The scale of the debacle surrounding China’s live weapons drills in the Tasman Sea was laid bare this week, not by the opposition or the government but by Greens Senator David Shoebridge.
“I’m trying to work out how it is with a $55.7bn budget, we find out from a Virgin pilot and a delayed notification from New Zealand,” he told Senate estimates on Wednesday.
Shoebridge, despite his political stripe, is well informed on defence matters. His brother, Michael Shoebridge, is a former Defence official and a noted security analyst.
His point was well made. For all the billions taxpayers have poured into exquisite military capabilities, the Australian Defence Force only learned about Friday’s live weapons drill second-hand and after the fact.
Defence Minister Richard Marles says there has been “unprecedented surveillance” of the three Chinese warships that have lurked off Australia’s coast for more than a fortnight.
If that’s the case, why was Australia happy to hive off its some of monitoring of the Chinese warships to New Zealand, which notified Australia of the live fire drill 90 minutes after it began?
And why wasn’t an RAAF surveillance aircraft in the area to hear the Chinese radio warning which was picked up by a Virgin pilot and relayed to Defence 40 minutes after the exercise window opened?
Anthony Albanese’s response to the drill says a lot about his lack of attention to detail and the political strife it gets him in.
He claimed that China provided notice of the drill “in accordance with practice”, when it provided no advance warning at all.
And he wrongly claimed the alert from the New Zealand frigate shadowing the Chinese flotilla was received by Australia “at around the same time” as the Virgin pilot’s notification to Airservices Australia. In fact, the warning came through 50 minutes later.
His looseness on such a serious matter should send shivers down the spines of his colleagues given an election announcement is imminent.
The Coalition has seized on the inconsistencies, accusing Albanese of misleading the public and being “weak” on matters of national security.
Penny Wong was sent in to clean up the mess on Thursday, applying her trademark indignation to accuse the Coalition of politicising the episode.
“What Australians don’t want in the face of these circumstances is reckless political games from people who claim to be leaders,” she said.

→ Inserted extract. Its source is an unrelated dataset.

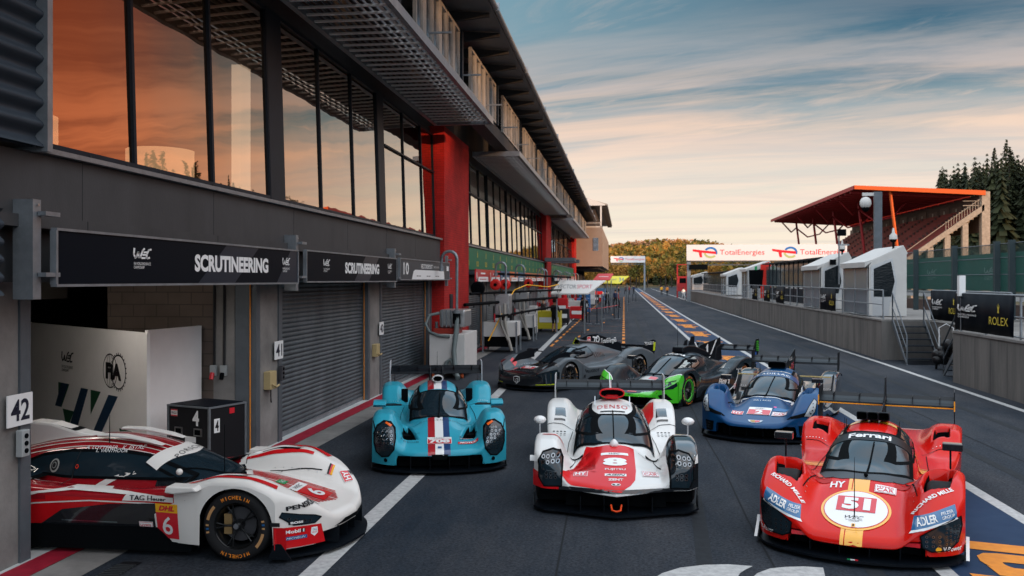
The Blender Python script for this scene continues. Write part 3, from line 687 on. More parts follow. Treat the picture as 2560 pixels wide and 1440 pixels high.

But her intervention was as political as those of the opposition, and its forcefulness a reflection of the coming federal poll.
China’s leaders in Beijing must be patting themselves on the back at the merry hell their warships have created while adhering to the letter of international law. This of course was their aim all along.
As Defence Secretary Greg Moriarty told Senate estimates: “The Chinese are signalling. They are practising and rehearsing, and they are collecting (intelligence).”
The presence in the naval task force of one of China’s most formidable vessels, a Renhai cruiser with more than double the firepower of any of Australia’s warships, was designed to send a message to Australia about the nation’s vulnerability.
This is Beijing saying, “We can hit your biggest east coast cities”.
The takeaway for Australia is we are completely unprepared to counter China’s powerful bluewater navy, not to mention its long-range missiles, despite record levels of defence spending.
The navy’s Collins-class submarines are old and unreliable. Its workhorse Anzac frigates are tired and in need of replacement, but the first of nine new general purpose frigates won’t be delivered until the end of the decade.
The botched Hunter-class frigates program won’t produce a ship until the early 2030s, and AUKUS may or may not deliver Australia a nuclear-powered submarine from the early 2030s.
Meanwhile, investments in missile defence have been downgraded and the ADF has virtually no lethal drones.
Defence officials should hang their heads in shame that the ADF is in such a poor state that it couldn’t even keep on top of the activities of three Chinese ships between Australia and New Zealand.
Senior Labor and Coalition figures should join them, having failed to renew the force sufficiently over the course of successive governments.